Where the South Lost the War: An Analysis of the Fort Henry-Fort Donelson Campaign, February 1862. By Kendall D. Gott. Mechanicsburg, PA: Stackpole Books, 2011.
Easily overlooked and underappreciated are the campaigns in the western United and Confederates States during the first stages of the Civil War because most historians, like most Americans, tend to focus on the front-door fighting going on between the Army of the Potomac and the Army of Northern Virginia. This is a grave oversight, as Kendall Gott points out in his excellent work Where the South Lost the War, in which he claims the blunders committed by the Confederate Army, commanded by Albert Sidney Johnston, irrevocably burst open the back door to the Confederacy and ensured the North would eventually win.
Gott backs up this claim by opening with a discussion on how important the region in question was to both sides. The critical rivers in question, the Tennessee and the Cumberland, are navigable down to northern Alabama and Nashville respectively. It was not difficult to see that whomever controlled these rivers would control Kentucky and Tennessee as well as have access to the interior of the Confederacy. The defense of this region was absolutely vital for Confederate survival and essential for the Union if the Federal troops were to maintain a strong presence in the region.
Initially, however, there were no forts on either river, and neither the North nor the South were eager to construct one in the area so long as the neutrality of Kentucky remained undisturbed. The critical state of Kentucky was important to the North and the South, for so long as the Bluegrass State remained neutral, any campaigns waged by Federal troops into the south in that region would have to take more circuitous routes through Missouri and Arkansas, acting as a buffer for the South and a roadblock for the North.
Confederate generals still desired a fortification on the river in order to halt any Union commercial activity on the river and defend against possible invasion should Kentucky's neutrality be broached. An expedition was sent out to find ideal sites for forts which could dominate the rivers in question, but remain on the Tennessee side of the river. Ultimately, two good sites were located on both rivers a mere twelve miles apart from one another--ideal for defense in case the garrison had to shift power from one fort to another. The only problem with the Fort Henry site, located on the Tennessee River, was that it was dominated by a hill on the opposite side of the river. To solve the problem, another fort was constructed on the hill to prevent Union armies from occupying the hill and forcing the surrender of Fort Henry. However, the site of the support fort, dubbed Fort Heiman, was, in fact, in Kentucky. The construction of a Confederate fort on Kentucky soil breached her neutrality, and Kentucky would ultimately side with the Union.
The Kentucky buffer now gone, Generals Henry Halleck and Ulysses S. Grant planned to take the Confederate forts and open the rivers to Union military traffic.
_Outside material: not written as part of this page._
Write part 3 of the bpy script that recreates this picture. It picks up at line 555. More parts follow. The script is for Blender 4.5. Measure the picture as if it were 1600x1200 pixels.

To achieve this, Grant planned to use newly minted ironclads to attack the forts from the river side and simultaneously attack the forts from land. Moving quickly from his headquarters not far away in Paducah, Kentucky, Grant moved his 15,000 men and seven gunboats into position in just a few days, taking the Confederate forces by surprise on February 4. Hearing reports of strong concentrations of Federal infantry and seeing the gunboats, the commandant of Fort Henry, General Tilghman, saw his position as untenable and evacuated most of the infantry before Grant could capture them. Tilghman remained behind with his artillery crews to fight a delaying action, but only held out for about seventy-five minutes.
Grant regrouped quickly and moved on Fort Donelson on the Cumberland River less than a week after accepting the surrender of Fort Henry. Fort Donelson had a stronger position on the river and a larger garrison of somewhere between 13,000 and 15,000 men. Grant had somewhere between 20,000 and 26,000 and his seven gunboats, and his strategy for taking Donelson was identical to that he used for Fort Henry.
The Confederates counterattacked, however, and nearly drove Grant's forces from the field. The gunboat attack also faltered, leaving Grant without support from the river. The Confederates forced open an escape route, but the commander of that wing, General Gideon Pillow, paused to regroup. Grant directed a counterattack in this area of the field while ordering an attack on the opposite side with General Smith's still unengaged forces. As the day ended, the Confederate generals held a council of war and determined that their position was perilous. Terms were requested in the morning.
Gott places blame for the losses of Forts Henry and Donelson squarely on the shoulders of General Johnston, who never personally visited either fort, and approved their sites and construction sight unseen. With the loss of these critical points in the line, the Confederates had no force, fort, or battery which could stop Union boats from traversing all the way down to northern Alabama on the Tennessee, or all the way to Nashville on the Cumberland. The Confederacy's back door was forced open forever, and Union victory in this theater all but assured.